On the set of exceptions in the product of sets of natural numbers with asymptotic density $1$

The article examines the following problem. Let there be two subsets of the set of natural numbers, which we denote as $A$ and $B$. Let it also be additionally known that the asymptotic density of these sets $A,B$ is $1$. We define the set of natural numbers that are representable as the product of these sets $AB$, that is, such elements $ab$, where $a\in A, b\in B$. We study the properties of this subset of products in the set of all natural numbers.
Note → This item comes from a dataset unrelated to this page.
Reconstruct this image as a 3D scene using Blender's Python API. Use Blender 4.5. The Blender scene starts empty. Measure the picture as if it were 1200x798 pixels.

The authors S. Bettin, D. Koukoulopoulos and C. Sanna in the article [1] proved, among other things, that the density of the set $AB$ is also equal to $1$. Moreover, a quantitative version of this statement was derived, namely, an estimate was obtained for the set $\mathbb{N}\setminus AB$, which we will denote by $\overline{AB}$. Namely, by these authors, in the case when quantitative upper bounds are known for $\overline{A}\cap[1,x] =\alpha(x)x, \overline{B}\cap[1,x] = \beta(x)x, \alpha(x),\beta(x) = O(1/(\log x)^a), x\rightarrow \infty$ the upper bound on the set $\overline{AB}\cap [1,x]$ is also derived. In this paper, we study the case when $\alpha, \beta$ tend to zero slower than in the above case and somewhat refine the upper bound on the set $\overline{AB}\cap[1,x]$. In this paper we consider the case of $\alpha(x), \beta(x) = O\bigl(\frac{1}{(\log\log x)^a}\bigr)$ for some fixed $a>1$. We borrow approaches, arguments and proof scheme from the mentioned work of three authors S. Bettin, D. Koukoulopoulos and C. Sanna [1].